__What to do__
Gather up the lines with the word "picture" in them.

__Data entries__
========

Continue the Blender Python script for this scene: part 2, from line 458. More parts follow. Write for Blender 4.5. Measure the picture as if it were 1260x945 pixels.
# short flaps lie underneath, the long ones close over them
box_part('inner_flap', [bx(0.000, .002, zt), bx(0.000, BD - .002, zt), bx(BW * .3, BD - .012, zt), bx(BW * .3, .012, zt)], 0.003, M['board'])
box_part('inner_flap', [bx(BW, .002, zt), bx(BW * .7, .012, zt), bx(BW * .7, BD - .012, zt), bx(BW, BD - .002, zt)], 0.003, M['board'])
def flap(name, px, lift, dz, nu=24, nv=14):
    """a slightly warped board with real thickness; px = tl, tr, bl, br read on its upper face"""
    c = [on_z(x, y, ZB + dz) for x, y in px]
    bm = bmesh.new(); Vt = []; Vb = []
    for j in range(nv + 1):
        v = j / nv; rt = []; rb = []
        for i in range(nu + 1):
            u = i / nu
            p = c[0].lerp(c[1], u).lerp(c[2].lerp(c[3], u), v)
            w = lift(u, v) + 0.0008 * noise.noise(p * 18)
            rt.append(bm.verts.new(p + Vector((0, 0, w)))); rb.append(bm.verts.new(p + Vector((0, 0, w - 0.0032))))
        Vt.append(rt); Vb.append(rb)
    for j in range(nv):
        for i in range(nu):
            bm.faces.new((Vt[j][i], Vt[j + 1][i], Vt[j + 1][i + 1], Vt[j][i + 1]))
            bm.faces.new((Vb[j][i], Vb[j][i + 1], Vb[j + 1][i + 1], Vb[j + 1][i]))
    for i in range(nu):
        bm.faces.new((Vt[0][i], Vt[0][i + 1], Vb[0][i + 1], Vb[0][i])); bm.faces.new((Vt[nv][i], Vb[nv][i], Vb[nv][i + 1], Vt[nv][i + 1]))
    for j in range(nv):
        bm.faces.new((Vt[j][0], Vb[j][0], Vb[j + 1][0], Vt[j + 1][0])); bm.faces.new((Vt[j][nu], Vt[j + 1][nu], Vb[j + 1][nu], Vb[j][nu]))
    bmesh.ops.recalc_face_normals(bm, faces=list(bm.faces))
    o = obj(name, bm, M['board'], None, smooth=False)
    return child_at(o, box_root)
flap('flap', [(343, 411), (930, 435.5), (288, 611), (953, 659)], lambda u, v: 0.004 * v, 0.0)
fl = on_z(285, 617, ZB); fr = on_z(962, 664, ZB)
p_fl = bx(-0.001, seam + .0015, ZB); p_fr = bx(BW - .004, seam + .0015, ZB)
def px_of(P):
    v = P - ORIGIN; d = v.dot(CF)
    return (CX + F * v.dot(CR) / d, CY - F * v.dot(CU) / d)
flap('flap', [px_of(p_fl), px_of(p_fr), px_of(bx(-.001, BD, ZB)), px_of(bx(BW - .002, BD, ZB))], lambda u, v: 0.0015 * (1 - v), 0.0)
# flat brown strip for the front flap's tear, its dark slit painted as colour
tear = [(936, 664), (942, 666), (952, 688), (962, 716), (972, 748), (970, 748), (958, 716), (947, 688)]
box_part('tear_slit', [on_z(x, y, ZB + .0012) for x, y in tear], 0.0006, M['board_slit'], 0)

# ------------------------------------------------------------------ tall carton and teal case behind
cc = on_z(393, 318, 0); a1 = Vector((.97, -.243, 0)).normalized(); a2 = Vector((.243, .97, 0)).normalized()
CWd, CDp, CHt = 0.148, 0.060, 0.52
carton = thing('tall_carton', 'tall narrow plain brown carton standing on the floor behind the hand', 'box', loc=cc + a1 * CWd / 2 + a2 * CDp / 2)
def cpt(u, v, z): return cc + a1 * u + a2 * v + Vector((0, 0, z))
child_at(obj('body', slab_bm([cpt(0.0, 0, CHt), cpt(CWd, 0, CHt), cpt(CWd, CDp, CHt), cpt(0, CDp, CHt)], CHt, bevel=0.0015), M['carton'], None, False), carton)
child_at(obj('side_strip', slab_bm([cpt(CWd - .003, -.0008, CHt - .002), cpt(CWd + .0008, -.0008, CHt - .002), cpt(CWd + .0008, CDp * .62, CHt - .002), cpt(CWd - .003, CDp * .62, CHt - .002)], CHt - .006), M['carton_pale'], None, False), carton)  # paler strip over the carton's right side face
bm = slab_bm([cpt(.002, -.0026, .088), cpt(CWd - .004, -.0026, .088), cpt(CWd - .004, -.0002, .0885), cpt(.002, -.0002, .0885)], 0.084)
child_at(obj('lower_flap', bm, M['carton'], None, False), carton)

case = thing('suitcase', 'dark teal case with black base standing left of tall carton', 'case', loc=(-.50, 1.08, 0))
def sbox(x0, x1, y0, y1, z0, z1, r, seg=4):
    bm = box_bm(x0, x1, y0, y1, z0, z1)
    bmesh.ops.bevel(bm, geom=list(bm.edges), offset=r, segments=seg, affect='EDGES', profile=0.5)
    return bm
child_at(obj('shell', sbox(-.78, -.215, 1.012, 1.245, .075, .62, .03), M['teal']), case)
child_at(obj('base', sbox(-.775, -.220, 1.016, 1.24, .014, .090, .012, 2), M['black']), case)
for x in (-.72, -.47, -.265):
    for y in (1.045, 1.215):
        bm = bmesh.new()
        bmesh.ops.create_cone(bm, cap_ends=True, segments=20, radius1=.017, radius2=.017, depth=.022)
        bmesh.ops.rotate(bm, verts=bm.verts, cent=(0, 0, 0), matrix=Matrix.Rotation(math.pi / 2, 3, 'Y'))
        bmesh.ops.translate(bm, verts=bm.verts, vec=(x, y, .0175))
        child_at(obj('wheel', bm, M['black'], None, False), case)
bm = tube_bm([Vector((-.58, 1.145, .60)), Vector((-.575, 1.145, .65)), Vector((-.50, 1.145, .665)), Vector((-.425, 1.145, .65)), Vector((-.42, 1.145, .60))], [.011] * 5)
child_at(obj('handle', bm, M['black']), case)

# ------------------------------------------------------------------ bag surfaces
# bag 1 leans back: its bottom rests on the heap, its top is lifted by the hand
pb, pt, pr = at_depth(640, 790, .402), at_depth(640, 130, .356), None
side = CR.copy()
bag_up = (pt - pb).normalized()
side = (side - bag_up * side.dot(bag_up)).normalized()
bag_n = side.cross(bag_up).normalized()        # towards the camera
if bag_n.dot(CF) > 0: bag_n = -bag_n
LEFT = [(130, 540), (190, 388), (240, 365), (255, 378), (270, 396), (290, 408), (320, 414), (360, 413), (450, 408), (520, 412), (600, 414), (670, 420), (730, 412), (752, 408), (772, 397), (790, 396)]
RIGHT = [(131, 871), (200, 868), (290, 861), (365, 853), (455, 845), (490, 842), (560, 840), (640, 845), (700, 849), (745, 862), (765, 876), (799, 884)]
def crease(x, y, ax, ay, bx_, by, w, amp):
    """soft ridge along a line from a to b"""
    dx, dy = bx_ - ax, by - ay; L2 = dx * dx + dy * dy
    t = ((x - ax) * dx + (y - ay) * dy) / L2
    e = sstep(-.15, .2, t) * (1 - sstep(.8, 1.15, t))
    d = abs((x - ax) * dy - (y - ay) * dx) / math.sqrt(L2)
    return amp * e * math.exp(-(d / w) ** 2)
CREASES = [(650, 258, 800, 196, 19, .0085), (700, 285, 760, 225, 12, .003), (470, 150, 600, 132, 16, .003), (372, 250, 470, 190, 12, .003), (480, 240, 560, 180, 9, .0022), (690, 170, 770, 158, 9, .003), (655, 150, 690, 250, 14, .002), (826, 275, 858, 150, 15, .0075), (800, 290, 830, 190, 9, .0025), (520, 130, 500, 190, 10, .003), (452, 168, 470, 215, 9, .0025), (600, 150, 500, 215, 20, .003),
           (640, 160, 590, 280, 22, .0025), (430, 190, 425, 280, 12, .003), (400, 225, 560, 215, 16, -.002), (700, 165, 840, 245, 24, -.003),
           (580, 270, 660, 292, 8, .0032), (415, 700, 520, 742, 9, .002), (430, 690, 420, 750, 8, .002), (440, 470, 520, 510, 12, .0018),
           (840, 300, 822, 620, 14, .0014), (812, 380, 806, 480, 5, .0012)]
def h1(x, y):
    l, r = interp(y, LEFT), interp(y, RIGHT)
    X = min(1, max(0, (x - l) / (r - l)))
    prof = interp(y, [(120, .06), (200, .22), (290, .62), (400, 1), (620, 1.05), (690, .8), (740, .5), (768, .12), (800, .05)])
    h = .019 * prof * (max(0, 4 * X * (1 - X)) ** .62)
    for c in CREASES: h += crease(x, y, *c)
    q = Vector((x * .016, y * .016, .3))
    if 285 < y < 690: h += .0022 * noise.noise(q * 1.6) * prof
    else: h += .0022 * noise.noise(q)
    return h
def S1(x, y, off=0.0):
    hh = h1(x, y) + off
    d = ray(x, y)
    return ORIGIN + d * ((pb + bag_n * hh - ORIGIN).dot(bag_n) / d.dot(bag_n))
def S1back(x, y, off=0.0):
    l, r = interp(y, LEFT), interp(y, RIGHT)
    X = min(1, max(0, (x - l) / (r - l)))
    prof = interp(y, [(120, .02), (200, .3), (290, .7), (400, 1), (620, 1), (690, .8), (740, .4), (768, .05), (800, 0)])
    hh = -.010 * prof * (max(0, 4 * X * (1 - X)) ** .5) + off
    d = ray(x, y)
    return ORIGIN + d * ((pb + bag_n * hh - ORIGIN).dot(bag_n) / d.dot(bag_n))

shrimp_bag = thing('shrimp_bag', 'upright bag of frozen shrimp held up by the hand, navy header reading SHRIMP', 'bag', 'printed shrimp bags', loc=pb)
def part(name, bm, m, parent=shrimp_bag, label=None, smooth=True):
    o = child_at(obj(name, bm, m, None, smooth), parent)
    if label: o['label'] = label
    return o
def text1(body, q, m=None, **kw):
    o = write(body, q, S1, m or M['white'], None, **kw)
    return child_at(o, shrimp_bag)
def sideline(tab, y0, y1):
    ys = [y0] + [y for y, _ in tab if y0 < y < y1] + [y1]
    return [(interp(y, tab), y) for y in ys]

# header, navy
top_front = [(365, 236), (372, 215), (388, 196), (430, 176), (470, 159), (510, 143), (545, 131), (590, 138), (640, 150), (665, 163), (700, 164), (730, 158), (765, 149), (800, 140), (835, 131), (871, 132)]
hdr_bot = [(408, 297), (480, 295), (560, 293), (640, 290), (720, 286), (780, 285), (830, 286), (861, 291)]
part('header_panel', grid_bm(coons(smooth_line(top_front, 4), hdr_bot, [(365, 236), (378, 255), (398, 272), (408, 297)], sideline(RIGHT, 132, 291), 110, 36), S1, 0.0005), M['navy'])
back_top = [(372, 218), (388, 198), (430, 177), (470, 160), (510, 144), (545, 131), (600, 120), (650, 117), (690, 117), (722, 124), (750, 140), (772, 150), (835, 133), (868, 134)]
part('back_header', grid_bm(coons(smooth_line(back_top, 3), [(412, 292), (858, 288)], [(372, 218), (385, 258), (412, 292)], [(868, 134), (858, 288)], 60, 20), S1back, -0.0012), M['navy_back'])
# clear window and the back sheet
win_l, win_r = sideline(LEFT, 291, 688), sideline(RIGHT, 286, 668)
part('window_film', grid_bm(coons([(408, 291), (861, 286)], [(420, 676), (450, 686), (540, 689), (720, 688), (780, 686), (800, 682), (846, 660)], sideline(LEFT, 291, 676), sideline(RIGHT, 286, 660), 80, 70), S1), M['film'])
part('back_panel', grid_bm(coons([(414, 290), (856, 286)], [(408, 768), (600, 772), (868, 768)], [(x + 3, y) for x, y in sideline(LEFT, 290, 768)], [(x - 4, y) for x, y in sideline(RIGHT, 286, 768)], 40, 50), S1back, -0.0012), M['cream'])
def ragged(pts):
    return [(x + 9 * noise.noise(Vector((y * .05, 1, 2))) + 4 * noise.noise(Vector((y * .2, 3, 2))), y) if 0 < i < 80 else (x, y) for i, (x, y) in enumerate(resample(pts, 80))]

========

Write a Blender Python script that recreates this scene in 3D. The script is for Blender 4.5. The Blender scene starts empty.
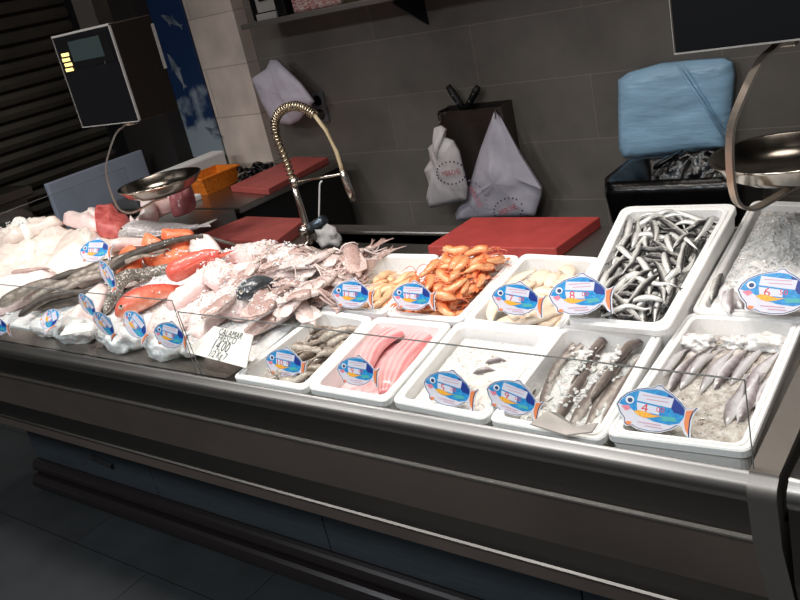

========

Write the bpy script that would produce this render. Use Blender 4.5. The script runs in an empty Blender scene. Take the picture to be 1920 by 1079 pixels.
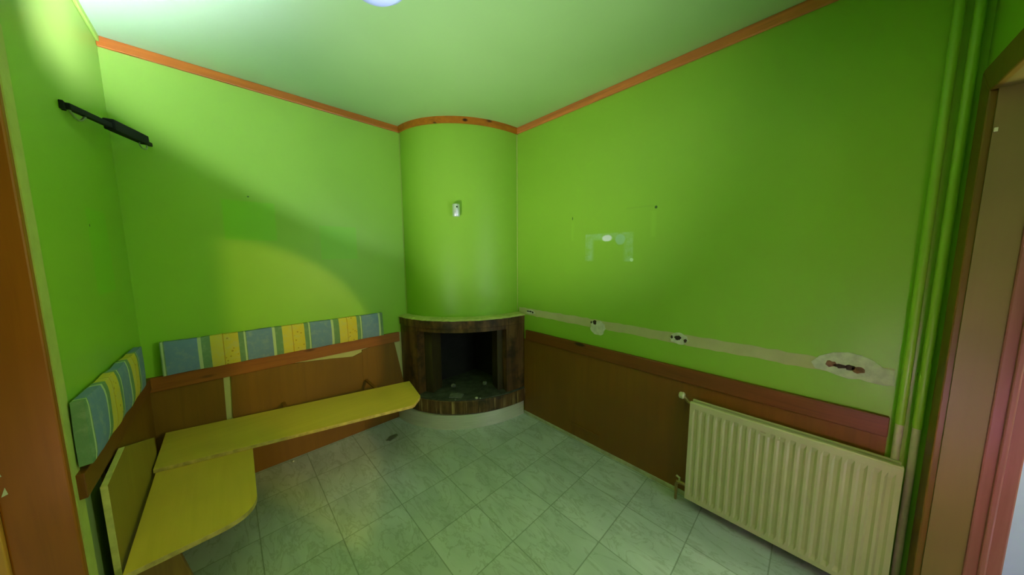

========

__Written response__
Continue the Blender Python script for this scene: part 2, from line 458. More parts follow. Write for Blender 4.5. Measure the picture as if it were 1260x945 pixels.
Write the bpy script that would produce this render. Use Blender 4.5. The script runs in an empty Blender scene. Take the picture to be 1920 by 1079 pixels.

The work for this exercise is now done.